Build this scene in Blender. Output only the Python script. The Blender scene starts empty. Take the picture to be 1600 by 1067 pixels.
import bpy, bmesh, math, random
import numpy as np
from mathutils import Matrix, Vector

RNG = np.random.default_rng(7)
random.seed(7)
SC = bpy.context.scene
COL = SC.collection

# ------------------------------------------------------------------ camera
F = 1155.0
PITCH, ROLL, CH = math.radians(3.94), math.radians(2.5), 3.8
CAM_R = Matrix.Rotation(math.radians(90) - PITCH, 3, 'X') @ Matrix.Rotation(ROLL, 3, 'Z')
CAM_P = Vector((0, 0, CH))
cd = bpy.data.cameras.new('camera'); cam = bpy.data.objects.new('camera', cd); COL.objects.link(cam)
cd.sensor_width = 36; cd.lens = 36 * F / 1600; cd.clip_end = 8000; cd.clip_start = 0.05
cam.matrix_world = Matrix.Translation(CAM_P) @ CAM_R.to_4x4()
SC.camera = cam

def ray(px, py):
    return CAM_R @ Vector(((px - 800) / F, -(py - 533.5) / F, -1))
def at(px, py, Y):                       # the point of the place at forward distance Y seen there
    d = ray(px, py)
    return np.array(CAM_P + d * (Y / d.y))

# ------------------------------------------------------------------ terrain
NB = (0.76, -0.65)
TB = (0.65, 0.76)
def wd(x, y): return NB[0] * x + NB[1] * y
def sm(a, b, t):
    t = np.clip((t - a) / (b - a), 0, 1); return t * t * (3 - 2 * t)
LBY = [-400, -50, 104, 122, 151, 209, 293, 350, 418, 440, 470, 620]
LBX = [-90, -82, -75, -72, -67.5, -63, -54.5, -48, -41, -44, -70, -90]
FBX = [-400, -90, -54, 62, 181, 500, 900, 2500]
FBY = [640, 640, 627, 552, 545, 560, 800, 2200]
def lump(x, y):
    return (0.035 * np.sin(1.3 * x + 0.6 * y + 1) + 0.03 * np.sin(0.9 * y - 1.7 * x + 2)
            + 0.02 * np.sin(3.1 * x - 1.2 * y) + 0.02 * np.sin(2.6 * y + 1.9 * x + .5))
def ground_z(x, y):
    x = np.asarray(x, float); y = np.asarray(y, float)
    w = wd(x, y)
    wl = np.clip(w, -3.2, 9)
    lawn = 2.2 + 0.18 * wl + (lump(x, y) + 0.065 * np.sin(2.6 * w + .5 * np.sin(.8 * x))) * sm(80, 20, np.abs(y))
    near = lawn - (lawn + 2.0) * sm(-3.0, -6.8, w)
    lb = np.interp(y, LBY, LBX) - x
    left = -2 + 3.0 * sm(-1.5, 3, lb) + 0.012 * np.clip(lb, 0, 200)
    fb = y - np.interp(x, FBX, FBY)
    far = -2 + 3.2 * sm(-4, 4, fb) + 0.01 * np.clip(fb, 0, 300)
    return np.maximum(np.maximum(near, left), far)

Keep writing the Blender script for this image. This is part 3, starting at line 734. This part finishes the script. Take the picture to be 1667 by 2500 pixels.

- - - - - - -

◆ **DO THIS**:
Count the lines above that contain the word "scene", and reply with only that number.

◆ **EXERCISE RESPONSE**:
2